I’ve seen this in my own life often. I take a wrong direction and perhaps am tempted to despair that I’ve lost the path completely. God has come in again and again to show me I can trust His plan; He will get me to my destination. The Silver Chair helps strengthen my faith in Romans 8:28 that reminds me God will use all things together for good.

Another cherished story of mine is The Island of the Blue Dolphin. Scott O’Dell writes with a hauntingly spare prose about a young Native American girl, Karana, accidentally left behind by her tribe. In order to survive, Karana must preserve and store food, learn to hunt and make tools, and battle loneliness. She ends up spending almost twenty years on her own but never gives up the expectation of her tribe coming back to get her one day. Her hope of rescue is inspiring.

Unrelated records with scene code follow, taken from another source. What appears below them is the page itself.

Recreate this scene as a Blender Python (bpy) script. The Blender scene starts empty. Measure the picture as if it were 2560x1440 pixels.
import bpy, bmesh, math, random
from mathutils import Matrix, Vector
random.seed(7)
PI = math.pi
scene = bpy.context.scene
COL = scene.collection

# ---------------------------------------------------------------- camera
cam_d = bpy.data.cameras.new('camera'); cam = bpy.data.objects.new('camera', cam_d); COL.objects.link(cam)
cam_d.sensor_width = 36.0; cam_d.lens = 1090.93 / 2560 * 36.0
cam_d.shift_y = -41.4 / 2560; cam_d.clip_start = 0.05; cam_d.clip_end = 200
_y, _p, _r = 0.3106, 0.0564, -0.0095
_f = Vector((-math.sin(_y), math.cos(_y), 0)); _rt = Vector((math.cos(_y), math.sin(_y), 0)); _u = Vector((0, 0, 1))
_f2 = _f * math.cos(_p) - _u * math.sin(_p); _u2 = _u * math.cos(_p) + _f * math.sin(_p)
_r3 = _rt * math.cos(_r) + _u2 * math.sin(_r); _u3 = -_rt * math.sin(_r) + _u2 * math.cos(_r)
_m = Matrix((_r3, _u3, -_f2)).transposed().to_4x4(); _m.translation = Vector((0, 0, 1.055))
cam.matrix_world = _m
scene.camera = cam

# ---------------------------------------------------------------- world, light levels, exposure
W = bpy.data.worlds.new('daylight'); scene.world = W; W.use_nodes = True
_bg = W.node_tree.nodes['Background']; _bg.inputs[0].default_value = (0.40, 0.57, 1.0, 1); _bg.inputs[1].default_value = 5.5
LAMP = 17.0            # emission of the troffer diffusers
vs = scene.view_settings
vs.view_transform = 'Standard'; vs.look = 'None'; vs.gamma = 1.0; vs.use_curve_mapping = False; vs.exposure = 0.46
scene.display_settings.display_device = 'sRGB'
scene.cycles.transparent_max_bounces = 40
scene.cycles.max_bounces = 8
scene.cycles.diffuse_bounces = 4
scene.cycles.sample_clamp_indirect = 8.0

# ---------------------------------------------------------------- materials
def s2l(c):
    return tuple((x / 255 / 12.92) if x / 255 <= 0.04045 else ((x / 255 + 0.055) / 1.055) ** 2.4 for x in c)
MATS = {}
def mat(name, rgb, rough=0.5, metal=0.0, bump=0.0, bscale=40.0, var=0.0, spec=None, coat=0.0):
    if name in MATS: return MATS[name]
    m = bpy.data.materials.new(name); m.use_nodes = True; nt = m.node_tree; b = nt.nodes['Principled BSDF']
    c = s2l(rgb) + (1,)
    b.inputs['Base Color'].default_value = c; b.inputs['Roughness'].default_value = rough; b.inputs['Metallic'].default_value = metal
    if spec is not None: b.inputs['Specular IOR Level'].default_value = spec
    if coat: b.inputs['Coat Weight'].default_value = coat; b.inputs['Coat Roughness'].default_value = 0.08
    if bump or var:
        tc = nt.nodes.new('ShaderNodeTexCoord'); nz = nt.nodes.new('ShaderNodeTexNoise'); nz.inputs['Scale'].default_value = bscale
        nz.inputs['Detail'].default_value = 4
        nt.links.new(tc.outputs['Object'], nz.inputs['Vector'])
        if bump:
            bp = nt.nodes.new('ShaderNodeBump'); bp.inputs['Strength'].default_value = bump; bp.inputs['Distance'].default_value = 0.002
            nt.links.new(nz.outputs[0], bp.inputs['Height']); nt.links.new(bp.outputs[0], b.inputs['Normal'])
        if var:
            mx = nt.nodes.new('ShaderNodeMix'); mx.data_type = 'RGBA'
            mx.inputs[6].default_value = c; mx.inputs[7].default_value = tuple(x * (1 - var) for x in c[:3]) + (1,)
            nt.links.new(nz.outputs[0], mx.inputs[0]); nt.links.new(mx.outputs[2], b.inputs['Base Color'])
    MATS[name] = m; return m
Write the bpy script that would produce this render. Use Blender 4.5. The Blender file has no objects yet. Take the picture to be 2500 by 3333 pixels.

Having hope is crucial! Proverbs 13:12 tells us hope deferred makes the heart sick, but a longing fulfilled is a tree of life. Karana’s story of her perseverance continues to encourage me to plan and prepare, not only for my future, but also for my present.

Finally, A Wrinkle in Time by Madeleine L’Engle stands out to me as another example of a ‘quest’ story with a heavenly message. Meg Murray, Charles Wallace Murray, and Calvin O’Keefe must travel through time and space to rescue Meg and Charles Wallace’s father from an evil entity. Their intellect and reason aren't enough to save him. In the end, only the power of love can deliver Mr. Murray from the mindless hate-filled ‘It.’

This story shows me that love truly does conquer all. When I want to see evil vanquished, this story exemplifies God’s truth of overcoming evil with good. I’m reminded that God’s love saves, God’s love protects, and God’s love brings us safely home again.

I turn to stories like these to be inspired to 'fight the good fight' and see the dragons in my own life struck down.